Совершенно еврейское при своем возникновении, христианство постепенно совлекло с себя почти все, что передала ему раса; так что мнение тех, которые его считают религией по преимуществу арийской, справедливо во многих отношениях. Целые века мы в него влагали все навыки нашего чувства, все наши стремления, достоинства, недостатки. Толкование, в силу которого христианство как бы пребывало уже изваянным внутри Ветхого Завета, ошибочно в высшей степени. Христианство было разрывом с иудаизмом, упразднением Торы. Св. Бернард, Франциск Ассисский, св. Елизавета, св. Терезия, Франциск Салийский, Винцент де Поль, Фенелон, Чаннинг ни в чем не были евреями. Это люди нашей расы, чувствующие нашими сосудами, мыслящие - нашим мозгом. Христианство было традиционной канвой, на которой они изображали свои творческие мечты; но их гений всецело принадлежит им. Каждая раса, заимствуя порядки прошлого, приписывает их себе, делает их своими. Таким образом, Библия принесла плоды, которые не принадлежат ей. Иудаизм был только дичком, на котором арийская раса вырастила свой цвет. В Англии, в Шотландии, Библия сделалась народной книгой той арийской ветви, которая всех менее похожа на евреев. Вот каким образом христианство, столь очевидно еврейское по происхождению, сделалось национальной религией европейских рас, которые принесли ему в жертву свою древнюю мифологию.

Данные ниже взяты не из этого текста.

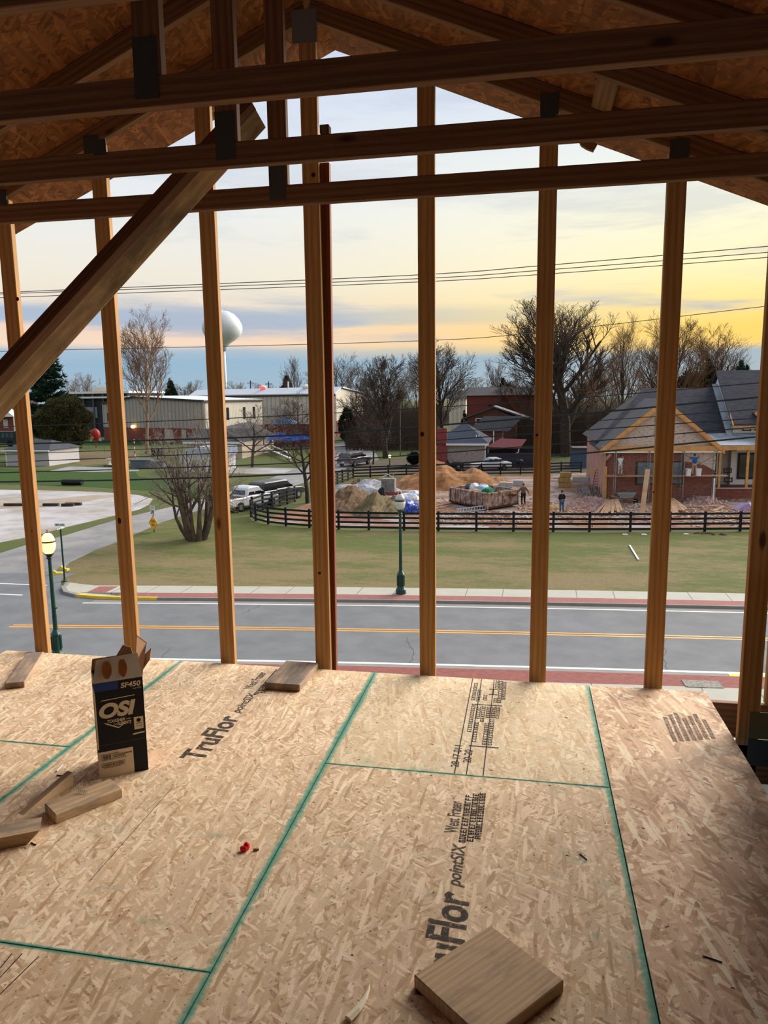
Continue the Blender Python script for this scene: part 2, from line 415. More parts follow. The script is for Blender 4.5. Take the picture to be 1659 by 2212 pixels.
# ---- printed lettering on the panels
INK = ink('panel ink', (40, 38, 40), 165, 0); INK2 = ink('panel ink fine', (62, 56, 58), 0, 0, .34)
def floor_text(par, s, x, y, h, w, shear=0, m=None, bold=.0, z=.0009):
    """baseline runs away from the camera; letter tops towards -x"""
    return text('printed_text', s, m or INK, par, flatM(x, y, z, math.pi/2), h, w, shear, bold)
pL, pR, pT = PO[2], PO[1], PO[0]
floor_text(pL, 'TruFlor', -1.375, 2.83, .118, .45, .12, bold=.03)
floor_text(pL, 'pointSIX', -1.39, 3.315, .062, .26, .25, bold=.02)
floor_text(pL, 'West Fraser', -1.455, 3.62, .05, .25, bold=.02)
floor_text(pR, 'TruFlor', -.150, 1.72, .118, .43, .12, bold=.03)
floor_text(pR, 'pointSIX', -.172, 2.175, .062, .235, .25, bold=.02)
floor_text(pR, 'West Fraser', -.222, 2.47, .05, .215, bold=.02)
def glyph_row(b, x, y0, y1, h, rs):
    y = y0; k = h/24
    while y < y1:
        L = rs.uniform(.5, .8)*h
        b.box(x-h, x-h+5*k, y, y+L, 0, .0009)
        if rs.random() < .7: b.box(x-5*k, x, y, y+L, 0, .0009)
        b.box(x-h, x, y, y+5*k, 0, .0009)
        if rs.random() < .5: b.box(x-h, x, y+L-5*k, y+L, 0, .0009)
        if rs.random() < .6: b.box(x-h*.6, x-h*.6+4*k, y, y+L*.8, 0, .0009)
        y += L+h*.22
for par, rows in ((pL, [(-1.395,3.56,3.93),(-1.365,3.58,3.93)]), (pR, [(-.190,2.42,2.73),(-.162,2.43,2.74),(-.136,2.45,2.75)])):
    b = MB(); rg_ = random.Random(len(rows))
    for x, a_, c_ in rows: glyph_row(b, x, a_, c_, .024, rg_)
    b.build('small_print', INK, par)
# ruled lines and rows of small print on the upper panel
b = MB()
for x in (-.275, -.225, -.155): b.box(x-.0022, x+.0022, 2.90, 3.965, .0, .0009)
for y in (3.16, 3.62): b.box(-.235, -.10, y-.004, y+.004, .0, .0009)
b.build('printed_lines', INK2, pT)
floor_text(pT, '28-17-011', -.262, 2.955, .036, .20, m=INK2, bold=.02)
floor_text(pT, '20-20', -.213, 3.0, .036, .12, m=INK2, bold=.02)
rs = random.Random(3); b = MB()
for x, y0, y1 in [(-.243,3.3,3.62),(-.213,3.2,3.4),(-.213,3.45,3.6),(-.19,3.42,3.6),(-.165,3.18,3.4),(-.14,3.18,3.45),(-.14,3.47,3.6),(-.165,3.47,3.6),(-.118,3.47,3.6),
                  (-.25,3.67,3.9),(-.225,3.66,3.8),(-.19,3.68,3.74),(-.115,3.66,3.95),(-.135,3.66,3.72),(-.135,3.85,3.95),(-.095,3.7,3.95)]:
    y = y0
    while y < y1:
        L = rs.uniform(.010, .022)
        b.box(x-.011, x-.007, y, y+L, 0, .0009)
        b.box(x+.004, x+.008, y, y+L, 0, .0009)
        b.box(x-.011, x+.008, y, y+.004, 0, .0009)
        if rs.random() < .6: b.box(x-.003, x+.001, y, y+L*.8, 0, .0009)
        y += L+.007
b.build('small_print', INK2, pT)
b = MB().box(-.155,-.15,3.76,3.83,0,.0009).box(-.175,-.13,3.756,3.763,0,.0009).box(-.175,-.13,3.827,3.834,0,.0009); b.build('printed_mark', INK2, pT)
MARK = ink('faint marks', (120, 106, 104), 90, 0, .5); b = MB()
for i in range(7): b.box(.68+.03*i, .70+.03*i, 3.35+.01*i, 3.62+.03*(i % 3), 0, .0009)
b.build('printed_marks', MARK, o)
b = MB()
for a_, c_ in [((0,2112),(48,2060)),((0,2092),(26,2060)),((0,2148),(84,2066)),((192,1905),(372,1702))]:
    p_, q_ = G(*a_, 0), G(*c_, 0); b.bar(p_+V((0,0,.0004)), q_+V((0,0,.0004)), .0006, .0016 if a_[0] else .003)
b.build('ruled_lines', INK2, PO[3])
# ---- roof frame
RX, RZ, SL = -1.155, 3.502, .4167
def rb(x): return RZ - SL*abs(x-RX)        # underside of rafters
cl = tag(bpy.data.objects.new('ceiling', None), kind='structure'); COL.objects.link(cl)
for sgn in (-1, 1):
    x1 = RX+sgn*6.2; z0 = RZ+.0975; z1 = z0-SL*6.2
    b = MB(); a = [(RX,-3.4,z0),(x1,-3.4,z1),(x1,4.6,z1),(RX,4.6,z0)]
    b.prism(a, (0,0,.014)); q = b.build('roof_sheathing', M['roofosb'], cl)
    b = MB(); b.prism([(p[0],p[1],p[2]+.0145) for p in a], (0,0,.006)); b.build('roofing', M['black'], cl)
YT = [3.48, 2.87, 2.26, 1.65]
def rafters(root, y, t=.038):
    for sgn in (-1, 1):
        c = .0482
        a = V((RX, y, RZ+c)); e = V((RX+sgn*6.1, y, RZ+c-SL*6.1))
        board('rafter', a+V((sgn*.01,0,-SL*.01)), e, .089, t, (0,0,1), M['truss'], root)
def plate(root, x0, x1, z0, z1, y, name='nail_plate'):
    l = root.location; return MB().box(x0-l.x, x1-l.x, y-.0025-l.y, y-.0005-l.y, z0, z1).build(name, M['plate'], root)
PL_LIT = metalplate('lit plate tone', (236, 224, 180), (116, 104, 70))  # paler copy of the plate metal, the light it catches put into colour
TL = ['roof truss nearest the gable wall, its tie beam the lowest of the four in view',
      'second roof truss from the gable wall, the brace ends behind its tie beam',
      'third roof truss from the gable wall, its tie beam cutting across the ridge',
      'roof truss closest overhead, only its tie beam showing in the top left corner']
for i, y in enumerate(YT):
    yc = y+.019
    r = thing('roof_truss', TL[i], 'roof truss', (RX, yc, 0), 0, 'roof trusses')
    board('tie_beam', (-4.2, yc, 2.510), (1.45, yc, 2.510), .089, .038, (0,0,1), M['truss'], r)
    rafters(r, yc)
    board('king_post', (-1.160, yc, 2.556), (-1.160, yc, RZ-.02), .089, .038, (1,0,0), M['truss'], r)
    plate(r, -1.205, -1.125, 2.49, 2.665, y)
    for x in (1.035, -3.345):
        board('knee_wall_stud', (x, yc, -.28), (x, yc, rb(x)-.002), .089, .038, (1,0,0), M['stud'], r)
    board('bottom_chord', (-5.2, yc, -.145), (5.2, yc, -.145), .19, .038, (0,0,1), M['truss'], r)
    plate(r, 1.035, 1.30, -.015, .115, y).data.materials[0] = PL_LIT; plate(r, 1.035, 1.30, -.15, -.018, y)
    plate(r, RX-.06, RX+.06, 3.37, 3.53, y)
    plate(r, .97, 1.12, 2.50, 2.66, y); plate(r, -3.42, -3.28, 2.50, 2.62, y)
# small plates standing above two of the ties
for (px, py, y, w, h, root) in []: pass
g = thing('gable_truss', 'gable end frame of flat two by four studs looking out on the street', 'gable frame', (RX, 4.019, 0))
rafters(g, 4.019)
for k, x in enumerate([-3.058, -2.432, -1.798, -1.200, -.581, .036, .651, 1.262, 1.87, 2.48, -3.67, -4.28]):
    xc = x+.0455
    zt = rb(xc)-.004+.0*k
    if k == 3: zt = RZ-.06
    lean = [-.0,0,0,-.0,0,0,0,0,0,0,0,0][k]
    s_ = board('stud', (xc, 4.019, -.06), (xc+lean, 4.019, zt), .0905, .038, (1,0,0), M['stud'], g)
board('bottom_chord', (-5.6, 4.019, -.16), (5.6, 4.019, -.16), .19, .038, (0,0,1), M['truss'], g)
plate(g, -1.232, -1.098, 3.385, 3.545, 4.0-.001).data.materials[0] = metalplate('bright plate', (238, 240, 246), (120, 124, 132))
for x in (-2.42, .08, .70, -3.02): plate(g, x-.045, x+.045, rb(x)-.045, rb(x)+.055, 4.0)
for (px, py, rw, rh) in [(912,938,.011,.014),(1160,940,.008,.008),(38,646,.010,.012),(677,378,.012,.012),(1411,1063,.004,.004),(690,1238,.01,.008),(258,1125,.012,.02),(69,1147,.004,.005)]:
    p = P(px, py, 4.0); MB().sphere((p.x-RX, -.0195, p.z), (rw, .0012, rh), 10, 5).build('knot', M['knot'], g)
def pixboard(name, label, cat, pts, Y, t, mat, group=None):
    q = [P(x, y, Y) for x, y in pts]
    c = sum(q, V((0,0,0)))/4
    o = MB().prism([(p.x-c.x, 0, p.z-c.z) for p in q], (0, t, 0)).build(name, mat, None, loc=(c.x, Y, c.z))
    return tag(o, label, cat, group)
def planboard(name, label, cat, a, b, w, t, up, mat, **k):
    return tag(board(name, a, b, w, t, up, mat, **k), label, cat)
# boards sistered behind the centre stud
a = P(711, 1440, 4.05); b_ = P(694, 352, 4.05)
planboard('sister_board', 'dark reddish two by four leaning behind the centre stud, showing at its right', 'lumber', (a.x, 4.061, -.06), (b_.x, 4.061, b_.z), .089, .038, (1,0,0), M['redwood'])
a = P(706, 1440, 4.1); b_ = P(684, 978, 4.1)
planboard('short_board', 'short dark red board behind the centre stud, its top end showing halfway up', 'lumber', (a.x, 4.102, -.06), (b_.x, 4.102, b_.z), .089, .038, (1,0,0), M['redwood'])
p = P(703, 283, 2.89)
planboard('scrap_block', 'small scrap block standing on top of the second tie beam near the centre', 'lumber', (p.x, 2.89, 2.556), (p.x, 2.89, p.z+.018), .036, .038, (1,0,0), M['truss'])
for nm, px, py, y, w, h in (('plate on second tie beam left of the brace, standing above its top edge', 216, 318, 2.866, .055, .06), ('plate at the right above the second tie beam', 1185, 236, 2.866, .055, .055)):
    p = P(px, py, y); o = MB().box(-w/2, w/2, -.002, 0, -h/2, h/2).build('nail_plate', M['plate'], None, loc=(p.x, y, p.z)); tag(o, 'grey nail '+nm, 'nail plate', 'loose nail plates')
# blocking between rafters, right side
p0, p1 = P(1258, 205, 3.25), P(1318, 222, 3.25)
planboard('blocking', 'pale block of wood nailed between the rafters on the right slope', 'lumber', (.33, 3.52, rb(.33)+.07), (.33, 3.98, rb(.33)+.07), .10, .038, (1,0,-.41), M['truss'])
p = P(1268, 312, 4.3)
o = MB().prism([(-.05,0,.04),(.055,0,.0),(.035,0,-.035),(-.0,0,-.02),(-.03,0,-.0)], (0,.03,0)).build('broken_board_end', M['truss'], None, loc=(p.x, 4.3, p.z)); tag(o, 'jagged broken board end hanging under the right roof overhang', 'lumber')
# diagonal brace
a, b_ = P(-260, 1148, 2.25), P(556, 252, 3.22)
mid = (a+b_)/2; ax = (b_-a).normalized(); n = (CAM-mid); n = (n-ax*n.dot(ax)).normalized(); s_ = ax.cross(n)
if s_.dot(V((1,0,-1))) < 0: s_ = -s_
th = math.radians(27)
w2 = (s_*math.cos(th) - n*math.sin(th))     # in-plane width direction of the pale face
nf = (n*math.cos(th)+s_*math.sin(th))
br = thing('diagonal_brace', 'dirty diagonal timber brace crossing in front of the left studs', 'brace', a)
board('pale_board', a, b_, .100, .040, w2, M['brace'], br)
board('shade_tone_board', a-w2*.052-nf*.022, b_-w2*.052-nf*.022, .089, .038, nf, M['truss'], br)  # darker lumber puts the shade on the brace's upper side into colour
# ---- offcuts lying on the floor
def block(name, label, cs, h, mat, side=1):
    """cs: pixel positions of the two near bottom corners a,b and a far corner c on side b"""
    A, B, Cc = [G(x, y, 0) for x, y in cs]
    d = (Cc-B); w = (B-A).length; L = d.length; d.normalize()
    mid0 = (A+B)/2+V((0,0,h/2)); up = d.cross(V((0,0,1)))
    return tag(board(name, mid0, mid0+d*L, w, h, up, mat, bevel=.003), label, 'wood offcut')
block('wood_offcut', 'grey weathered board offcut at the foot of the centre stud', [(575,1486),(645,1497),(686,1447)], .038, M['weathered'])
block('wood_offcut', 'weathered board offcut at the floor edge beside the leftmost stud', [(15,1486),(50,1488),(92,1421)], .034, M['weathered'])
block('wood_offcut', 'short pale offcut with staples lying in front of the carton', [(97,1755),(122,1780),(266,1722)], .038, M['offcut'])
A = G(877,2146,0); Bc = G(1065,2262,0); Cc = G(1231,2128,0)
o = block('wood_block', 'large clean sawn block at the bottom right foreground', [(877,2146),(1065,2262),(1231,2130)], .038, M['block'])
A, B = G(60,1762,0), G(142,1712,0)
o = MB().prism([(0,0,0),(.245,0,0),(.245,0,.055)], (0,.03,0)).build('wood_wedge', M['offcut'], None, loc=(A.x-.02, A.y, 0)); o.rotation_euler.z = math.atan2(B.y-A.y, B.x-A.x)
tag(o, 'thin wedge shaped offcut lying behind the stapled offcut', 'wood offcut')
A, B = G(-70,1850,0), G(52,1833,0)
o = MB().prism([(0,0,0),(.19,0,0),(.235,0,.045),(.0,0,.045)], (0,.09,0)).build('wood_offcut', M['offcut'], None, loc=(A.x, A.y, .0)); o.rotation_euler.z = .55
tag(o, 'angled end of an offcut poking in at the left edge of the floor', 'wood offcut')
st = thing('staple_cluster', 'bent wire staples sticking out of the pale offcut', 'staples', G(168,1733,0)+V((0,0,.038)))
for k in range(5):
    b = MB(); x = k*.009
    b.tube([(x,0,-.003),(x-.003,.002,.012),(x+.006,.004,.013),(x+.008,.004,0)], .0009, 4); b.build('staple', M['steel'], st)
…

Отказ от наших древних племенных традиций в пользу христианской святыни, отказ в сущности несерьезный, был по внешности так безусловен, что прошло около полуторы тысячи лет, раньше чем явилась возможность вновь заговорить о совершившемся факте. Могучее пробуждение национальных стремлений проявившееся в XIX веке, это своего рода воскресение умерших рас, происходящее на наших глазах, не могло не вызвать воспоминания о нашем отречении перед сынами Сима и не послужить в этом отношении почвой, для известной реакции. Хотя, конечно, вне кабинетов сравнительной мифологии, никто теперь не подумает о воскрешении германских, пелазгических, кельтских и славянских божеств, но для христианства все-таки было бы лучше, чтобы эти опасные образы исчезли бесследно, как это произошло при водворении ислама. Расам, претендующим на благородство и самобытность во всем, показалось обядным быть в религии вассалами презираемой семьи. Пылкие германцы не скрыли своего оскорбления; несколько кельтоманов проявили подобные же чувства. Греки, которым воспоминания о древнем эллинизме возвратили их значение в мире, не скрыли от себя, что христианство было с их стороны отступничеством. Греки, германцы и кельты утешились, сказав себе, что если они и приняли христианство, то все-таки преобразовали его и сделали его своим национальным достоянием. Тем не менее, справедливо, что современный расовый принцип повредил христианству. Религиозное воздействие иудаизма выяснилось громадным. Одновременно увидали и недостатки Израиля и его величие; устыдились того, что сделались евреями, точно так же, как экзальтированные германские патриоты сочли себя вынужденными относиться тем враждебнее к французскому XVII и XVIII веку, чем более они им были обязаны.

Еще иная причина сильно подорвала в наши дни религию, которую наши предки исповедывали с чувством столь полного удовлетворения. Отрицание сверхъестественного сделалось абсолютным догматом для всякого культурного ума. История физического и нравственного мира представляется нам, как развитие, причины которого содержатся в нем самом, исключая возможности чуда, т. е. вмешательства обдуманной сторонней воли. А с точки зрения христианства, история мира есть лишь ряд чудес. Сотворение, история еврейского народа, роль Иисуса, даже перегнанные либеральнейшим толкованием, оставляют осадок сверхъестественного, который невозможно ни уничтожить, ни преобразовать. Семитические единобожные религии по существу враждебны естественным наукам, которые им кажутся умалением, почти отрицанием Бога. Бог все сотворил и теперь все творит, вот их объяснение всего. Христианство, хотя и не довело этого догмата до таких крайностей, как ислам, предполагает откровение, т. е. чудо, такой факт, который никогда еще не был удостоверен наукой. Между христианством и наукой борьба, стала быть, неизбежна; один из двух противников должен пасть.